If you can’t reschedule a job for any reason, for example repairing a broken camera system after a break-in at a jewelry store, dividing the job into two segments to tackle, could work for them. You know the priority is likely retrieving the video to hand to police, fixing the machine is secondary. Always discuss other approaches with them, they will appreciate that you are trying (not saying NO like those other assholes), and you can dictate what their choices are, giving scenarios that ultimately work for you.

In the end, you want to be in control, that’s what self-employment is all about. Whatever your job is, it all stems from controlling your activities, the people you spend time with, the jobs you do, the money you make. Control, not public relations. Being out of control leads to panic, panic leads to anger, and anger leads to unemployment. Your sanity could also come in handy at times.

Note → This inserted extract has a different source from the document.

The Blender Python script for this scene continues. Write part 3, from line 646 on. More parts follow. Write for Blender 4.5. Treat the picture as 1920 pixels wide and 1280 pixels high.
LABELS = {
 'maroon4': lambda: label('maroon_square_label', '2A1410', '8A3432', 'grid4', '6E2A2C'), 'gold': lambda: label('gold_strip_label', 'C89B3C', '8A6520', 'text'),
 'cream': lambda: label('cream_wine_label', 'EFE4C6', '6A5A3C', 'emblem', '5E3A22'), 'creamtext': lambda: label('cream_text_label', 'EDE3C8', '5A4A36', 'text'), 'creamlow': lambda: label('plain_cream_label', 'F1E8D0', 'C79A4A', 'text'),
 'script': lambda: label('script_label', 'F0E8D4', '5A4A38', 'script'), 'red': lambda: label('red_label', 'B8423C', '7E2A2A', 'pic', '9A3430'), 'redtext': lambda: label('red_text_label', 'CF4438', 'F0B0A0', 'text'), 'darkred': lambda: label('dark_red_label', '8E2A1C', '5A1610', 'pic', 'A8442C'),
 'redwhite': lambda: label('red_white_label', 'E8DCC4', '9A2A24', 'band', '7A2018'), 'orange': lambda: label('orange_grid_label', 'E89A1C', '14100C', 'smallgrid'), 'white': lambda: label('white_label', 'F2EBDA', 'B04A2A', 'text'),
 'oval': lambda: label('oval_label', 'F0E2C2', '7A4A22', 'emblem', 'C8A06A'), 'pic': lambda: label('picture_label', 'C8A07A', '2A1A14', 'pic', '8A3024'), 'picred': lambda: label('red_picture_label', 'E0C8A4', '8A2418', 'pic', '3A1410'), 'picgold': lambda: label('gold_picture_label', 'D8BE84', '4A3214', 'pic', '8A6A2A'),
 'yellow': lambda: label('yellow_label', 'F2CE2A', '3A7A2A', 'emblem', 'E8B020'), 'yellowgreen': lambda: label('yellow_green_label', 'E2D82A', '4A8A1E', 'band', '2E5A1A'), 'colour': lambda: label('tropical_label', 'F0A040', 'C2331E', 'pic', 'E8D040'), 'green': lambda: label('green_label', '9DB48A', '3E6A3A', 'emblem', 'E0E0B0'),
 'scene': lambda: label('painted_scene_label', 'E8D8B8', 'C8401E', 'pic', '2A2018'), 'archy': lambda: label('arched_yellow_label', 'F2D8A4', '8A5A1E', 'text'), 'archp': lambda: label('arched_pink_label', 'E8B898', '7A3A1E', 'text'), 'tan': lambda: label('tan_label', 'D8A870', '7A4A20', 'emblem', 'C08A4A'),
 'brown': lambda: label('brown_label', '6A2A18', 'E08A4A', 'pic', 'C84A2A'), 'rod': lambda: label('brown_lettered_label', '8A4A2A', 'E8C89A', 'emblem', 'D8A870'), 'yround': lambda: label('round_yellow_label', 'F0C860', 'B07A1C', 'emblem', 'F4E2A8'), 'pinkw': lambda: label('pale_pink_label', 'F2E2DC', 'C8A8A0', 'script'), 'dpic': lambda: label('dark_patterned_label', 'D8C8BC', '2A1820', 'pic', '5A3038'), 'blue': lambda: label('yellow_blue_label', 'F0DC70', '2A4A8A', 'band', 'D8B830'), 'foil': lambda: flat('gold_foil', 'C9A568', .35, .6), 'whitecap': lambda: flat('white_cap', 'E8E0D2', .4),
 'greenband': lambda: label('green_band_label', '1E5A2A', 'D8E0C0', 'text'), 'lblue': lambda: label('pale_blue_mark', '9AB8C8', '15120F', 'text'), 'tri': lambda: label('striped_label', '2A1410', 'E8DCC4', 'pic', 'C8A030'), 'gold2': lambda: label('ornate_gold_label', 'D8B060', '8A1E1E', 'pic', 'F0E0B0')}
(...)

Just as you need encouragement, so do others, offer it freely, and honestly. Everyone should pursue their goals and dreams, even the ones who forgot how to dream. Ignore those people who try to stop you, don’t listen while others throw dismissive comments at you, focus your attention on the few will step up to help. Negativity has no place in your head. Surrounding yourself with positive people, could make all the difference to staying determined.

Once you develop that thick skin, and really internalize your place in the world, it will feel like swimming in a kind of chunky soup. People aimlessly floating around in the currents, while you have a path. Your golden path, that’s leading you somewhere great. And, as tempting as it is, don’t allow passive-aggressive behaviour to influence your decisions, keep swimming.

You are the shark, not the fish, not anymore. And shark don’t sleep.